Treat any specific dollar figure you read, including the ones here, as a starting point that moves with edition, region, cloud, and how much you commit up front. Run a representative slice of your own workload on both for a week and read the actual invoices. Vendor calculators are optimistic by design.
The short version in a table
| Dimension | Snowflake | Databricks |
|---|---|---|
| Core model | Managed SQL warehouse | Lakehouse on open files |
| Storage | Proprietary, plus Iceberg | Your object storage, Delta and Iceberg |
| Compute | Virtual warehouses | Spark and Photon |
| Billing | Credits, one line | DBUs plus cloud infra |
| Strongest at | Governed BI, data sharing, fast onboarding | ML training, large ELT, data engineering |
| Operational load | Low, little tuning | Higher, more control |
| AI layer | Cortex, Snowpark | MLflow, model serving, notebooks |
Performance, with the asterisks that matter
Benchmarks published by each vendor show their own product winning, which is your cue to read them slowly rather than throw them out. The pattern that survives independent testing: Snowflake tends to edge ahead on warm-cache BI queries, the dashboard-refresh kind, often by a low double-digit percentage. Databricks with Photon tends to win on cold-start ELT and on large transformation jobs, sometimes by more than double, and the gap widens for sustained model training, where it can come out several times cheaper per unit of work.
None of that decides anything until you map it to what you run. A shop that’s ninety percent BI dashboards and ten percent light transforms should weight the warm-cache numbers heavily and ignore most of the training talk. A shop training models on terabytes every night should care about the training cost gap and barely feel the BI delta. A benchmark is a proxy. Your own job mix is the real test, and it’s the only one that bills you.
Picking by workload, not by hype
Reach for Snowflake when your center of gravity is SQL analytics that a lot of people touch. It onboards analysts fast and the governance story through its Horizon catalog is clean. Secure data sharing across teams and outside partners is genuinely one of the nicest things either platform does, and if your data team is small and you’d rather not staff a platform engineer to manage clusters, the lower operational load is worth real money.
Reach for Databricks when the heavy work is engineering and ML. If you’re running Spark pipelines, training or fine-tuning models, or pushing large-scale transformations, the open format and cheaper sustained compute fit the work better, and the path from notebook to production is shorter. The tradeoff is that you need someone who understands cluster sizing and the dual billing model, or the flexibility turns into waste.

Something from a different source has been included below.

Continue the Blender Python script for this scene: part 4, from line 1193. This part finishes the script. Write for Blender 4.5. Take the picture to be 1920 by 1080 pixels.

The teams that struggle are usually the ones who chose on a benchmark or a sales relationship and then bent their workload to fit. The ones that do well pick the format first, commit to Iceberg so the call stays reversible, and put each workload on whichever engine is cheapest and fastest for that specific job. With both platforms able to read the same tables now, running both against one set of files is no longer the heresy it used to be, and for a lot of larger shops it’s quietly becoming the way things are done.